All Global Business is Personal
>Pointer 1: E-mail is great. Phone calls and video conferencing are excellent tools. But nothing can match face-to-face, Travis writes. When Hanes wanted to source underwear from Honduras, the then-senior executive of parent Sara Lee, Jack Ward, headed to Honduras to meet with Juan Canahuati, a major apparel producer. That decision led to the deal that helped propel Hanes past Fruit of the Loom. Years later, when Ward had moved on to Russell Athletic, his personal relationship with Canahuati was rekindled to the benefit of both.
>Pointer 2: One of the keys to succeeding as a global entrepreneur is to set up the infrastructure in the home office so that it runs smoothly during your extended absences. In South Florida, home to more than 1,200 multinational companies and tens of thousands of globe-trotting executives, that is a truism already well known.
>Pointer 3: Make yourself available 24/7 if you plan to participate in the global economy, Travis writes, with anecdotes about a 4 a.m. call from China, where it was 4 p.m., and a call from Singapore breaking up a quiet and difficult to arrange Sunday night dinner with two adult children.
==============
Q&A with Tom Travis
==============
_Tom Travis, author of Doing Business Anywhere: The Essential Guide to Going Global, co-founded the Miami law firm of Sandler Travis & Rosenberg with Lee Sandler in 1977. In addition to being managing partner of the firm, he is chairman of Sandler Travis Trade Advisory Services, which is a consultant to governments and multinationals on a wide variety of issues related to international trade. The two firms have offices in Asia, Latin America, across the United States
and in Canada, with more than 300 Customs and trade professionals on staff. WorldCity President Ken Roberts conducted this interview with Travis._
First, a compound question. Why write a book? When did you decide to write it? How long did it take to write it?
Certain colleagues and friends suggested that I consider setting forth some of the insights I have gained as a result of over 30 years advising multinational corporations and countries as they adapt to the everchanging landscape of the global marketplace. I decided to write it about 15 months ago. The book was completed over a number of months due to my heavy travel/work load.
How is it selling?
The book is selling well. We hit No. 1 on Amazons and Barnes and Nobles internationally themed lists and as high as No. 11 on general business books.
Both the law firm and the advisory firm do a great deal of work for governments. Which governments is the firm representing today?
Our consulting group, Sandler and Travis Trade Advisory Services, provides advice to U.S. Customs and Border Protection (the new name for the Customs service) on the development of the new Automated Commercial Environment, or ACE. This is its new generation of software that all entities that work with CBP will use in the future. STTAS also provides advice on global customs and modernization and security requirements to governments and port authorities around the globe.

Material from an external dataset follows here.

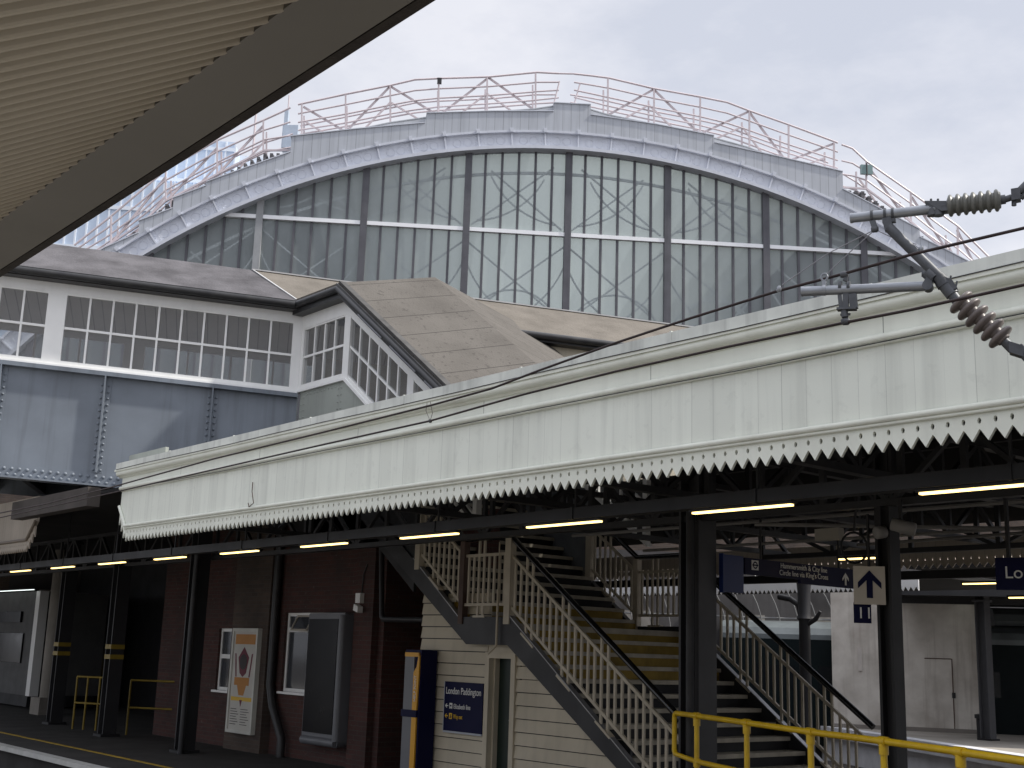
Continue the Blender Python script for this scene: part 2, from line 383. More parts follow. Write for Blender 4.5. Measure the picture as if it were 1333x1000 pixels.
rf.add([(-17.9, 14.7, 4.8), (XR, 14.7, 4.8), (XR, 16.65, 4.0), (-17.9, 16.65, 4.0)], [(0, 1, 2, 3)])
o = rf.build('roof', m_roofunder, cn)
mod = o.modifiers.new('thickness', 'SOLIDIFY'); mod.thickness = .05
# lattice girders and rafters that carry the roof
def lattice(mb, a, b, z0, z1, n, w=.07):
    a, b = V(a), V(b)
    A0, B0 = V((a.x, a.y, z0)), V((b.x, b.y, z0)); A1, B1 = V((a.x, a.y, z1)), V((b.x, b.y, z1))
    mb.bar(A0, B0, w*1.6, w); mb.bar(A1, B1, w*1.6, w)
    for i in range(n):
        p0 = A0.lerp(B0, i/n); p1 = A0.lerp(B0, (i+1)/n); q0 = A1.lerp(B1, i/n); q1 = A1.lerp(B1, (i+1)/n)
        if i % 2: mb.bar(p0, q1, w*.8, w*.7)
        else: mb.bar(q0, p1, w*.8, w*.7)
        mb.bar(p0, q0, w*.7, w*.9)
lt = MB(); lattice(lt, (-34, 10.3, 0), (5, 10.3, 0), 3.42, 4.1, 50); lt.build('lattice_girder', m_dark2, cn)
lt = MB(); lattice(lt, (-12.5, 15.6, 0), (XR, 15.6, 0), 3.5, 4.1, 20); lt.build('lattice_girder', m_dark2, cn)
for x in (-16.9, -12.7, -10.8, -8.95, -6.54, -4.2, -1.9, .5):
    if x < -13:
        lt = MB(); lattice(lt, (x, 7.45, 0), (x, 10.6, 0), 3.6, 4.15, 5); lt.build('roof_truss', m_dark2, cn)
    else:
        lt = MB(); lattice(lt, (x, 7.45, 0), (x, 16.5, 0), 3.62, 4.15, 13); lt.build('roof_truss', m_dark2, cn)
pu = MB()
for yy, zz in ((8.6, 4.42), (9.6, 4.62), (11.8, 4.8), (13.0, 4.75), (14.0, 4.72)):
    pu.box(-12.8 if yy > 10.7 else -17.8, XR, yy-.05, yy+.05, zz-.12, zz)
pu.build('purlins', m_dark2, cn)
cd_ = MB()
for a, b in (((-12.5, 11.5, 3.5), (2, 11.5, 3.52)), ((-12.5, 12.9, 3.4), (2, 12.9, 3.43)), ((-8.6, 10.6, 3.35), (-3.5, 14.5, 3.3)), ((-9.5, 13.8, 3.42), (1, 12.2, 3.4))):
    cd_.tube([a, b], .022, 6)
cd_.build('conduit', M('grey_conduit', (.24, .23, .22), .5, var=.2), cn)
# the neighbouring canopy past the footbridge
c2 = thing('platform_canopy', 'stub of tan boarded canopy fascia under the left end of the footbridge', 'station canopy', (-27, 7.3, 0))
XE = -21.95
f2 = MB(); f2.prism([(-45, YF, 3.56), (XE, YF, 3.56), (XE+.36, YF, 3.86), (XE+.36, YF, 4.3), (-45, YF, 4.3)], (0, .05, 0)); f2.build('fascia', m_valance2, c2)
b2 = MB(); b2.tube([(XE+.36, YF-.015, 3.86), (XE, YF-.015, 3.555), (-45, YF-.015, 3.555)], .028, 8); b2.build('bead', M('brown_bead', (.2, .165, .13), .6), c2)
valance(-40, XE, YF, 3.35, 3.54, 3.42, 3.47, .112, m_valance2, c2)
valance(XE, XE+.34, YF+.002, 3.35, 3.54, 3.42, 3.47, .11, m_valance2, c2, 'end_valance', cut=lambda x: (x-XE)*.85)
lb = MB(); lb.box(-21.7, -18.3, 6.9, 7.1, 3.86, 4.15)
tag(lb.build('link_beam', M('stained_brown_beam', (.06, .05, .045), .7, var=.35, ns=2)), 'brown stained beam bridging the gap between the two canopies below the footbridge', 'beam')
# canopy of the platform beyond
c3 = thing('platform_canopy', 'distant canopy seen through the station, its pale sawtooth valance above the far train', 'station canopy', (-19, 24, 0))
e3 = oz(1193, 768, 3.33).x
valance(-34, e3, 21.4, 3.32, 3.62, 3.40, 3.5, .115, M('sunlit_valance', (.78, .78, .78), .6, var=.1), c3, holes=False)
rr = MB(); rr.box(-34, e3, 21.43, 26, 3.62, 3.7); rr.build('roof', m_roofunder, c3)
c5 = thing('platform_canopy', 'dark flat canopy roof filling the gap between the rear valance and the far platform', 'station canopy', (0, 22, 0))
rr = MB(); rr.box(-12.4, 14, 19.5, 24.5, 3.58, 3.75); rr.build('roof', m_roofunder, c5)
rr = MB()
for k in range(3): rr.box(-1+k*5, -.85+k*5, 21.9, 22.05, -1, 3.579)
rr.build('posts', m_dark, c5)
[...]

Our law firm, Sandler, Travis & Rosenberg, has provided advice to many countries in connection with the negotiation of trade agreements, including South Korea, El Salvador, the Dominican Republic, Panama, Malaysia, Laos, Cambodia and Sri Lanka. We were one of only two U.S. law firms that advised the government of South Korea on the recently negotiated free trade agreement with the United States.

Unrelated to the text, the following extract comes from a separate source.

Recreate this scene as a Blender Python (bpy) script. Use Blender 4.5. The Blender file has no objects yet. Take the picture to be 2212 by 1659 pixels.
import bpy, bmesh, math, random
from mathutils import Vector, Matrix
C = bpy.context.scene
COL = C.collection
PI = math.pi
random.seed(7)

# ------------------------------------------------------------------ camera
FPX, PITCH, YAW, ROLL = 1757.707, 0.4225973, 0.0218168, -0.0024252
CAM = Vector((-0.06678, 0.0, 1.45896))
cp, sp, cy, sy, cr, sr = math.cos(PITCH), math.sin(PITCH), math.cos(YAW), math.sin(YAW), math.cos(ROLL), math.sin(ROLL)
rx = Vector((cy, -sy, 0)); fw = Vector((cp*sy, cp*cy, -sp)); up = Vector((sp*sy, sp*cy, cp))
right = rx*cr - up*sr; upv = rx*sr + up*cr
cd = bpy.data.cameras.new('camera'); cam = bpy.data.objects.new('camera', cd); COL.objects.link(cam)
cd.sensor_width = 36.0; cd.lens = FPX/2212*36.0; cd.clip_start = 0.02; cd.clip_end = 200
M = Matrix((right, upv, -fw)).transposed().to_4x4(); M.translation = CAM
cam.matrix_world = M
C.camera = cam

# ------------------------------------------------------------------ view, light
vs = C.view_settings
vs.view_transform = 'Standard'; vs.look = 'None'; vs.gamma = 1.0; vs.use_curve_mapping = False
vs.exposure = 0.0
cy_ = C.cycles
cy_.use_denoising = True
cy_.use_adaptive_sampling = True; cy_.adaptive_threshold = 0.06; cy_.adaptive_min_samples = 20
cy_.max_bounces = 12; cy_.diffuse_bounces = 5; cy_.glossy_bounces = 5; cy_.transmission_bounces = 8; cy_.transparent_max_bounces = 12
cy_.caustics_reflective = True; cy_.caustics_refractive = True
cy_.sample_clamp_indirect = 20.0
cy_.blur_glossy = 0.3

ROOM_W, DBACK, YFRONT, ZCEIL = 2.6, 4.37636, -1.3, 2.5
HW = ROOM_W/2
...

You obviously travel extensively for work, from Asia to Latin America, across the United States, to the Middle East. Is there one place in the world you havent been where you would really like to go?
To date, I have almost 9 million miles on American Airlines alone. So there are not too many places still on my list; however, the Seychelles and Maldives islands in the Indian Ocean would be toward the top.
Who has been the best and who has been the worst for free trade the current President Bush, former President Clinton, the first President Bush or former President Reagan?
Honestly, each of the presidents you mention has been involved with the expansion of trade opportunities and agreements. Highlights of each: Reagan the Caribbean Basin Initiative, and especially for Miami, the extension of quota-free access for Mexican/Caribbean apparel and Israel Free Trade Agreement; Bush I NAFTA; Clinton extensive lobbying to pass NAFTA with side letters on environment and labor; Bush II CAFTA , FTAs in the Mideast (Oman, Bahrain, Morocco) as well as Australia, Singapore, South Korea, Peru, Panama, Colombia, etc.
Who looks good among the current crop of candidates for president with regards to trade policy?
Trade is always a contentious issue in an election cycle simply because of the change it accelerates in the nature of business and products and its impact on citizens workers and consumers. Nevertheless, we have continued on a path of trade liberalization since World War II and I do not think that movement will stop no matter who is elected.
What U.S. trade policy would you most like to change? How and why?
Elimination of special antidumping procedures against Vietnamese apparel. It will not help the domestic industry and it hampers development in a market and country with which we should be engaged.
Will Latin America be more important on the global scene in five years or less important? Why?
Likely the same. The one recent big change is that the unending appetite in China for raw materials has boosted a number of Latin American economies.
What are your thoughts about the U.S. trade deficit?
If you discount the oil imports, the deficit looks more manageable.
What three to five countries look the most promising to you, like they are most likely to leverage trade opportunities for the benefit of their people?
Haiti (new HOPE law), Central America Free Trade Agreement nations.
What country or countries are headed in the wrong direction, with regard to trade policy?
Myanmar.
Can the apparel industry in Central America survive against competition from China and other Asian nations? If so, how?
Yes, those businesses that provide more services to their customers than just cutting and sewing (will succeed). The proximity of the markets in the United States along with the trade preferences in place provides good incentives for some products.